Walkovers are a rare incident in the sport, but whenever they have occurred, they were born out of fear rather than defiance. Whenever a walkover has materialised in cricket history, they have been treated as reluctant exceptions. Which is why Pakistan’s decision to boycott the T20 World Cup match against India feels less like history repeating itself and more like a line being crossed.
To look back at such moments in history, in the 1996 World Cup, Australia and West Indies refused to travel to Sri Lanka following a bomb explosion in Colombo in the civil-war torn country. Security concerns in this case were immediate and credible. The International Cricket Council (ICC) accepted those fears and awarded Sri Lanka the full points.
Interestingly, India and Pakistan, to show solidarity, formed a combined team under the banner ‘Wills XI’ consisting of the likes of Sachin Tendulkar, Wasim Akram, Waqar Younis and led by Mohammad Azharuddin. The team played a one-off ‘Wills Solidarity Cup’ match against Sri Lanka.
In 2003, the situation was even grim, but the principle remained intact. England declined to play Zimbabwe citing political tensions with the Robert Mugabe regime. New Zealand refused to travel to Kenya after terror attacks in Mombasa. Both teams asked to play in neutral venues, ICC declined and awarded walkovers to Zimbabwe and Kenya. These, once again, came after credible security threats and complete diplomatic breakdown between the countries involved.
While these episodes are rare, they established an imperfect but consistent precedent — security concerns could bend the rules, politics alone could not.
Unfortunately for the Pakistan Cricket Board, Pakistan’s current stance does not fit that template. The match against India is scheduled at a neutral venue under a hybrid model that the Pakistan Cricket Board itself agreed to. It was conceptualised by their own Najam Sethi. The government of Pakistan, through its official X handle, approved the national team’s participation in the tournament while striking off one specific fixture. No official security threat has been cited. While this is selective participation, it is without the usual justification.
It boils down to one question: If a team can accept a tournament but refuse a particular opponent without any credible security threats, does the idea of a fixed, enforceable schedule not begin to dismantle? Today it is India-Pakistan, tomorrow it could be any other geopolitical rivalry.

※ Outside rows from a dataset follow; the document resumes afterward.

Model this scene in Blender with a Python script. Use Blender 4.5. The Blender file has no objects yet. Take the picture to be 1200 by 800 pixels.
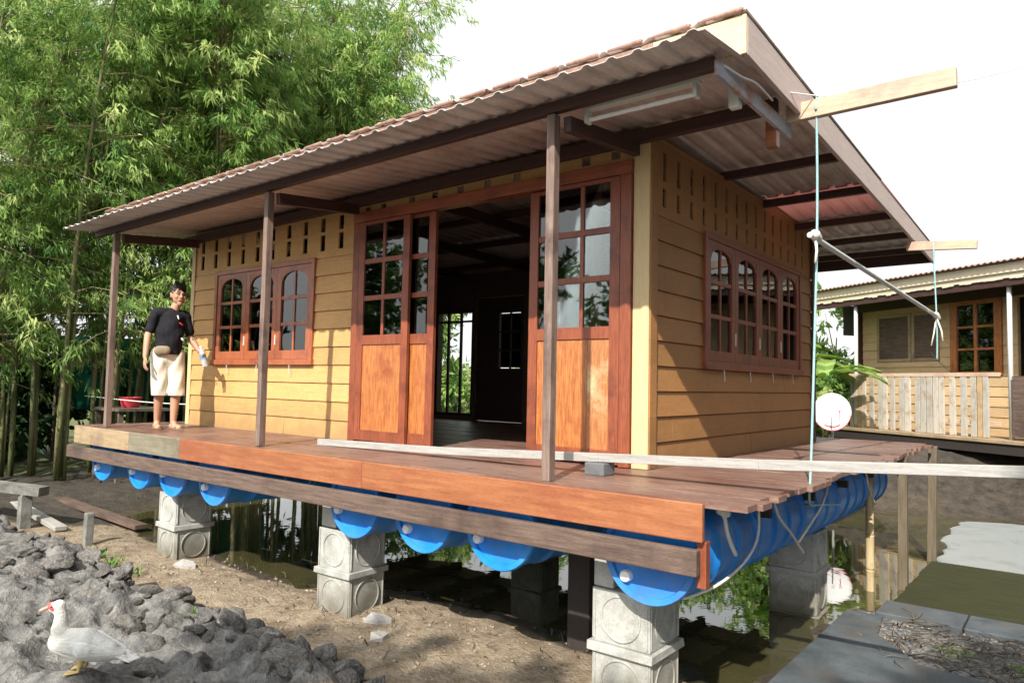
import bpy, bmesh, math, random
from mathutils import Vector, Matrix, noise
random.seed(7)
R = math.radians
scene = bpy.context.scene
COL = scene.collection

# ------------------------------------------------------------------ helpers
class MB:
    def __init__(s): s.v = []; s.f = []
    def add(s, vs, fs):
        n = len(s.v); s.v += [tuple(p) for p in vs]; s.f += [tuple(i + n for i in f) for f in fs]
    def hexa(s, p):
        s.add(p, [(0,3,2,1),(4,5,6,7),(0,1,5,4),(1,2,6,5),(2,3,7,6),(3,0,4,7)])
    def box(s, x0, x1, y0, y1, z0, z1):
        s.hexa([(x0,y0,z0),(x1,y0,z0),(x1,y1,z0),(x0,y1,z0),(x0,y0,z1),(x1,y0,z1),(x1,y1,z1),(x0,y1,z1)])
    def bar(s, a, b, w, h, up=(0,0,1)):
        a = Vector(a); b = Vector(b); d = (b-a).normalized(); u = Vector(up)
        sd = d.cross(u)
        if sd.length < 1e-5: sd = d.cross(Vector((0,1,0)))
        sd.normalize(); u = sd.cross(d).normalized()
        sd *= w/2; u *= h/2
        s.hexa([a-sd-u, a+sd-u, b+sd-u, b-sd-u, a-sd+u, a+sd+u, b+sd+u, b-sd+u])
    def tube(s, pts, r, n=8, cap=True):
        pts = [Vector(p) for p in pts]; k = len(pts)
        rr = r if isinstance(r, (list, tuple)) else [r]*k
        ref = None; vs = []; fs = []
        for i, p in enumerate(pts):
            d = (pts[min(i+1,k-1)] - pts[max(i-1,0)]).normalized()
            if ref is None:
                ref = d.cross(Vector((0,0,1)))
                if ref.length < .05: ref = d.cross(Vector((1,0,0)))
            ref = (ref - d*ref.dot(d)).normalized(); b = d.cross(ref)
            for j in range(n):
                a = 2*math.pi*j/n
                vs.append(p + (ref*math.cos(a) + b*math.sin(a))*rr[i])
        for i in range(k-1):
            for j in range(n):
                fs.append((i*n+j, i*n+(j+1)%n, (i+1)*n+(j+1)%n, (i+1)*n+j))
        if cap:
            fs.append(tuple(range(n-1,-1,-1))); fs.append(tuple((k-1)*n+j for j in range(n)))
        s.add(vs, fs)
    def lathe(s, prof, axis='Z', n=32, o=(0,0,0)):
        vs = []; fs = []; o = Vector(o)
        for r, h in prof:
            for j in range(n):
                a = 2*math.pi*j/n; c, q = r*math.cos(a), r*math.sin(a)
                vs.append(o + (Vector((c,q,h)) if axis == 'Z' else Vector((c,h,q)) if axis == 'Y' else Vector((h,c,q))))
        for i in range(len(prof)-1):
            for j in range(n): fs.append((i*n+j, i*n+(j+1)%n, (i+1)*n+(j+1)%n, (i+1)*n+j))
        s.add(vs, fs)
    def capsule(s, p0, r0, p1, r1, flat=None, k=1.0, n=16):
        p0 = Vector(p0); p1 = Vector(p1); d = p1-p0; L = d.length
        if L < 1e-6: d = Vector((0,0,1)); L = 0
        d.normalize(); a = d.orthogonal().normalized(); b = d.cross(a)
        prof = []
        for i in range(6): t = -math.pi/2 + math.pi/2*i/5; prof.append((r0*math.cos(t), r0*math.sin(t)))
        for i in range(6): t = math.pi/2*i/5; prof.append((r1*math.cos(t), L + r1*math.sin(t)))
        vs = []; fs = []
        fl = Vector(flat).normalized() if flat else None
        for r, h in prof:
            r = max(r, 1e-4)
            for j in range(n):
                t = 2*math.pi*j/n; o = (a*math.cos(t) + b*math.sin(t))*r
                if fl: o += fl*(o.dot(fl)*(k-1))
                vs.append(p0 + d*h + o)
        m = len(prof)
        for i in range(m-1):
            for j in range(n): fs.append((i*n+j, i*n+(j+1)%n, (i+1)*n+(j+1)%n, (i+1)*n+j))
        fs.append(tuple(range(n-1,-1,-1))); fs.append(tuple((m-1)*n+j for j in range(n)))
        s.add(vs, fs)
    def mesh(s, name):
        me = bpy.data.meshes.new(name); me.from_pydata(s.v, [], s.f); me.validate(); me.update(); return me
    def build(s, name, mat, parent=None, smooth=False, bevel=0, recalc=True):
        me = s.mesh(name)
        if recalc:
            bm = bmesh.new(); bm.from_mesh(me); bmesh.ops.recalc_face_normals(bm, faces=bm.faces); bm.to_mesh(me); bm.free()
        return link(name, me, mat, parent, smooth, bevel)

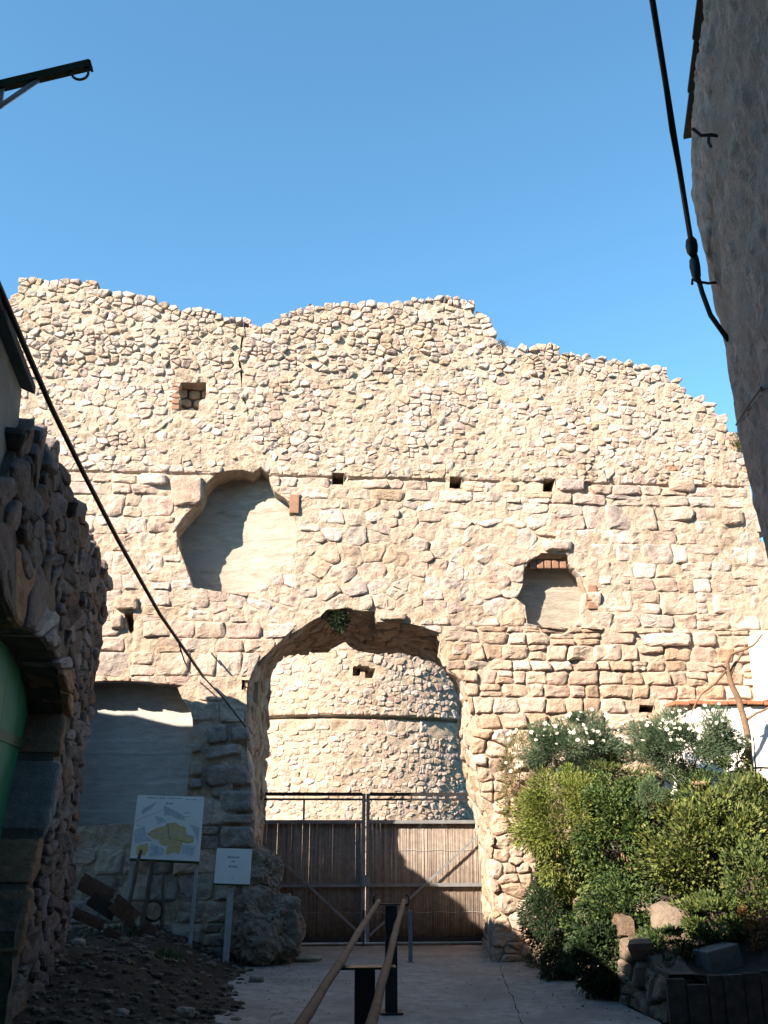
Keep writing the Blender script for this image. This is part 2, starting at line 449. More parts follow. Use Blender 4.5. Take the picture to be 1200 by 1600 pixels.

When it comes to Bangladesh, who have been ousted from the ICC T20 World Cup 2026, owing to their refusal to travel to India citing “security reasons”; which were later quashed by the ICC, the situation took a different turn.
The Bangladesh Cricket Board or the Bangladesh government were unable to provide evidence of a credible security threat following ICC’s ‘low-to-moderate’ security threat rating in India. With no plausible or just reason to demand a shift in venue at such a short notice, the ICC “proceeded with its established governance and qualification processes to identify a replacement team”, as mentioned in the official statement.
Football under FIFA has repeatedly compelled countries with strained diplomatic relations to face each other to avoid turning tournaments into political battlegrounds. Cricket, on the other hand, has relied on mutual understanding. This flexibility has suddenly become its weakness.
This has left the ICC in an unenviable position. A soft response could mean an invitation to future boycotts, a hard stand could deepen an already volatile standoff. But doing nothing would be signalling that fixtures are now negotiable based on political convenience.
Walkovers are meant to be emergency exits, only to be used when no alternative is left. When they become statements rather than safeguards, the sport stops managing risk and starts managing precedent, and precedents are rarely contained.